I devoured that show as a kid.

For the uninitiated, The Electric Company was an educational (and very funny) show on PBS in the ’70s. It was aimed at kids who had aged out of Sesame Street, which was still new at the time. This was back when most of the country had only four channels on TV, and the internet hadn’t hit the general population at all. It was very much of its time, as YouTube clips demonstrate, but that was part of what made it fun.

As did the cast. To this day, I can’t see Rita Moreno without hearing, “HEY, YOU GUYS!” in my head. And while the world may consider Morgan Freeman a serious film actor, to me, he’ll always be Easy Reader. (He also made a much better vampire than Bela Lugosi did, for the record.) When I discovered Tom Lehrer in high school, I recognized the voice from the “silent e” song.

The Electric Company had enough adult humor in it that parents could enjoy it.
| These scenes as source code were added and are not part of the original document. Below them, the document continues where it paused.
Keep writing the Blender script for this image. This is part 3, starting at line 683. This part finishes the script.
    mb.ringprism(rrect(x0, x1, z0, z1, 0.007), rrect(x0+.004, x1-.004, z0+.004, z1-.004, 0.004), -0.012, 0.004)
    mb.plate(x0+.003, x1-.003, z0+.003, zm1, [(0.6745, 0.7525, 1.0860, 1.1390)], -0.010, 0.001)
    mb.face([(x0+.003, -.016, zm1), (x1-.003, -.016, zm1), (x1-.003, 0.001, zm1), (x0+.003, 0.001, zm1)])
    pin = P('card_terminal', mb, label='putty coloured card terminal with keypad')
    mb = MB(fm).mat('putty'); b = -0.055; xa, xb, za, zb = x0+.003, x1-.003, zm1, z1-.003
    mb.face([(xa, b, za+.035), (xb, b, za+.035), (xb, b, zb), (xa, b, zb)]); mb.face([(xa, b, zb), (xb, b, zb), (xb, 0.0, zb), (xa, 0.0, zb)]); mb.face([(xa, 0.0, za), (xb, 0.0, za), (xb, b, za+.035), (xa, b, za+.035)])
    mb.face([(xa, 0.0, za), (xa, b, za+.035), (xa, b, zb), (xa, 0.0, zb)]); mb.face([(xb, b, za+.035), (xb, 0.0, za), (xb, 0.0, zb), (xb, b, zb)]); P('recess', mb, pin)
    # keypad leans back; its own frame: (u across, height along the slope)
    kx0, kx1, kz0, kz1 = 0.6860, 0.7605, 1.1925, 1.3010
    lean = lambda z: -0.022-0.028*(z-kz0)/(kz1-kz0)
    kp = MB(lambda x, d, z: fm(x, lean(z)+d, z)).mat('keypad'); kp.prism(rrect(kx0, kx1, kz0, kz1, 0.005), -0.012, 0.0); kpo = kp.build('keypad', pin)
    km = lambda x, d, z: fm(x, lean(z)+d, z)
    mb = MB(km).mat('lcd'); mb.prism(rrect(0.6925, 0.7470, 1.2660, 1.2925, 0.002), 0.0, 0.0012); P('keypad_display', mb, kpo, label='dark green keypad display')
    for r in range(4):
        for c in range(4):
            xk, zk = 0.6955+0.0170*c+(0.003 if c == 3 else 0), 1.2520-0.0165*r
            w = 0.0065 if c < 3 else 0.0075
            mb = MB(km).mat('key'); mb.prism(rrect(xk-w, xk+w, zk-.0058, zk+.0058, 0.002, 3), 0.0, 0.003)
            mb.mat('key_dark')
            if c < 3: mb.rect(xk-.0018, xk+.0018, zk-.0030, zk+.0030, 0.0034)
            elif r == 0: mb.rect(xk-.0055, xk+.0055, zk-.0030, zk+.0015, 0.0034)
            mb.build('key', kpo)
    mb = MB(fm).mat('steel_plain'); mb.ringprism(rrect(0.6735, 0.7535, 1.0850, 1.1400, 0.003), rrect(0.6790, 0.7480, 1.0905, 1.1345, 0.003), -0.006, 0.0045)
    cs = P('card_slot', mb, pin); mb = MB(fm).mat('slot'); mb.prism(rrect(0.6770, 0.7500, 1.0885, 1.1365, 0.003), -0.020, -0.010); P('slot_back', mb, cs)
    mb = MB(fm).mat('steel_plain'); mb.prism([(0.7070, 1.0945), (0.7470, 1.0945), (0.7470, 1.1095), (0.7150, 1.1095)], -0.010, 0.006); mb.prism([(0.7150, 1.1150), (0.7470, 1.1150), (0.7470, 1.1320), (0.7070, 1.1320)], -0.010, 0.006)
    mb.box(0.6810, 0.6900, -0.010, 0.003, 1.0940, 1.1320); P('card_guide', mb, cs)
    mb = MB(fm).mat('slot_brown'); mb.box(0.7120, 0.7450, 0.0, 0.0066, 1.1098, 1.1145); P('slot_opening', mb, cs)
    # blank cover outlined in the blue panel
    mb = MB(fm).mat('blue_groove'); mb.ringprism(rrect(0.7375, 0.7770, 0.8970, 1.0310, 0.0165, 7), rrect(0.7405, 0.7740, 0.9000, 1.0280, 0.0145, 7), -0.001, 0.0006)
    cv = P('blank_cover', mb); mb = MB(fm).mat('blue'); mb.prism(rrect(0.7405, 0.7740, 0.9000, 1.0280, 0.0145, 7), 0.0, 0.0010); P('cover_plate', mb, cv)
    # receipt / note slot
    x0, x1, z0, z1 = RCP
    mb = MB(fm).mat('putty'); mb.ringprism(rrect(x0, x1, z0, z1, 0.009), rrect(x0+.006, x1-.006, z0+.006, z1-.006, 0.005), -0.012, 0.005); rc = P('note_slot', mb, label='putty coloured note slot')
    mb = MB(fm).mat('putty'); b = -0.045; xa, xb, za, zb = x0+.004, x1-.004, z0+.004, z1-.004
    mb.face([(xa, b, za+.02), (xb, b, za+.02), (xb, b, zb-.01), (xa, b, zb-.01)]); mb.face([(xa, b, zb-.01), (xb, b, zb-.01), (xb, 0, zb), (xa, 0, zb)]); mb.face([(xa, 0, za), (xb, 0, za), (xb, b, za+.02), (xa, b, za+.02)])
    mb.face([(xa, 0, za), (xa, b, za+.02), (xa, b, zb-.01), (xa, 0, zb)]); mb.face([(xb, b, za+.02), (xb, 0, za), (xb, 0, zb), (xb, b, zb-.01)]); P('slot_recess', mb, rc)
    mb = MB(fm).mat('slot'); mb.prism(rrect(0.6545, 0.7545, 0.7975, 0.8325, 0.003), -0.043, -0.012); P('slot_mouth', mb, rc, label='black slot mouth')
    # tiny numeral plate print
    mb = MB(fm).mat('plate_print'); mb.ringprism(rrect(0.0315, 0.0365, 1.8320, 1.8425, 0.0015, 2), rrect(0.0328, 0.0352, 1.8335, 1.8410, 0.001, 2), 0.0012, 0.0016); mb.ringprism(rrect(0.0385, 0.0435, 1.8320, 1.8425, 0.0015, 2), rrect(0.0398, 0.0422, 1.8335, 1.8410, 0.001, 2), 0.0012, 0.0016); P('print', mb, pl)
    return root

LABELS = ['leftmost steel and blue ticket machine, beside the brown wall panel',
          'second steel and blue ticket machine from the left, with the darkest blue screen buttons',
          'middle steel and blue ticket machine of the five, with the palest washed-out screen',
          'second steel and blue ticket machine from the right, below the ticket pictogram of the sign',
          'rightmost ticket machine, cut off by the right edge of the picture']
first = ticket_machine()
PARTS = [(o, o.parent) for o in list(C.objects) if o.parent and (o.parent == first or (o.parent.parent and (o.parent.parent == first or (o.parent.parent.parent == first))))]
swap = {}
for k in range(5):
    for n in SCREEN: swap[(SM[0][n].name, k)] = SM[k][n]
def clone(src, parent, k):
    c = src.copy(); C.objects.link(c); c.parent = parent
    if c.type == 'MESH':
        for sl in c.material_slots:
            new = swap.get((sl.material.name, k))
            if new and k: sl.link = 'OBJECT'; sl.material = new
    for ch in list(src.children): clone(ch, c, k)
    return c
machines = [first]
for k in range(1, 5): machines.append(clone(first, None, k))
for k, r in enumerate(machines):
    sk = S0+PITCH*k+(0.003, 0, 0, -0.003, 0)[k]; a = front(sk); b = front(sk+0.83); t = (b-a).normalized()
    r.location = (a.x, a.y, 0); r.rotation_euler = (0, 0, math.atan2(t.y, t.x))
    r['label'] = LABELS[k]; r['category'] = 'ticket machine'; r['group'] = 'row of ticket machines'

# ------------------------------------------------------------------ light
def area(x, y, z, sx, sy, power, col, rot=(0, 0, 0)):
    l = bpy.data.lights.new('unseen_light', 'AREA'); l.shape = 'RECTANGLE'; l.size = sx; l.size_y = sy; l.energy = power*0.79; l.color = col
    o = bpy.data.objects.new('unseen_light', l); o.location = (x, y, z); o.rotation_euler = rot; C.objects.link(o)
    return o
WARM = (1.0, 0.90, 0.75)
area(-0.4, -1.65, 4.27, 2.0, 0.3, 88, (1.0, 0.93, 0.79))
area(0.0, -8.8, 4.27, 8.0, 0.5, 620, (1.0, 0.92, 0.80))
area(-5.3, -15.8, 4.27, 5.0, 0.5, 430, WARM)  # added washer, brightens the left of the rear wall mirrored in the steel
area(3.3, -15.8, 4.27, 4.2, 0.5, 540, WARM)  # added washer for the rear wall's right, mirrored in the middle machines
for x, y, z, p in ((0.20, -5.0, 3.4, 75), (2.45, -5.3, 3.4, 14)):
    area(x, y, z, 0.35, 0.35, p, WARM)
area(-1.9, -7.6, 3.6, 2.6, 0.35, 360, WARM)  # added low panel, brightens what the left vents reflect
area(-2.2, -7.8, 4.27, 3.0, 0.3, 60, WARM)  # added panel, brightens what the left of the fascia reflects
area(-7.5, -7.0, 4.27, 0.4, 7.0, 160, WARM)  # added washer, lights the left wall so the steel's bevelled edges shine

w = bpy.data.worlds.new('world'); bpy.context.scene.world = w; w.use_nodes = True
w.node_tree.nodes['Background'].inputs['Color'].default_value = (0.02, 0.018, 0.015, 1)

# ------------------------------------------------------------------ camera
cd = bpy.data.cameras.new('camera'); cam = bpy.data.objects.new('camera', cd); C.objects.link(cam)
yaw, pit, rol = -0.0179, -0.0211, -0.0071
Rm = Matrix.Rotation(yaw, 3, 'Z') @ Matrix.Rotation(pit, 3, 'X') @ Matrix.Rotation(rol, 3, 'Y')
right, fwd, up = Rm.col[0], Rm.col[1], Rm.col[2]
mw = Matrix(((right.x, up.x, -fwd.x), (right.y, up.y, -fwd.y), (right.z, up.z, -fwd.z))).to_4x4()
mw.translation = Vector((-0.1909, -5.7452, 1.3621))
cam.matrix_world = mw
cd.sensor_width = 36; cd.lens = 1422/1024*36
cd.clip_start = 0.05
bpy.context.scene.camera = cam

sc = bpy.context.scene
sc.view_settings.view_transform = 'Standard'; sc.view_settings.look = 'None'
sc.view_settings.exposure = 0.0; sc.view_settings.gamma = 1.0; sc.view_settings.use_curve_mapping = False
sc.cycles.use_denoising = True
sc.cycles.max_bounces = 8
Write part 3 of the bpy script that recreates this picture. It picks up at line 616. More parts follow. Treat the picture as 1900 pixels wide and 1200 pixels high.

I remember Mom cracking up to “Fargo North, Decoder” and me having no idea why. The humor was always gentle, but some of the jokes went over the kids’ heads. Looking back, I consider that a strength. Kids’ shows that adults can also watch and enjoy -- as opposed to, say, Elmo -- offer the possibility of everyone laughing together.

The Electric Company came on after Mr. Rogers, right before dinner. It was a series of skits and animations, some of which were more clever than they had any right to be. The two silhouettes of faces speaking parts of words to each other, while the letters appeared on the screen, still strike me as the most effective phonics instruction ever. I can still hum the tune that went along with it.

Without ever spelling it out, as far as I remember, the show was very much about diversity. It had a multiracial cast with all sorts of styles, and the cast would inhabit characters without much concern about who played what. The diversity was of the ’70s public television variety -- no openly gay characters, for instance -- but it was a lot more mixed than my block was. It was an early clue that my suburban street was not all there was to the world.

Sometime in the 2000s, it came out on DVD. I bought a compilation, hoping my kids would find it as much fun as I did. They didn’t. As far as they were concerned, it was an artifact of an ancient civilization, before CGI. It was about as relevant for them as Howdy Doody was for me. They were much more about Curious George and Blue’s Clues and Arthur and iCarly.

So it goes. Maybe you had to be there. But for those of us who were -- the few, the proud, the Gen Xers out there -- it was unabashedly great. And I can still sing the “silent e” song.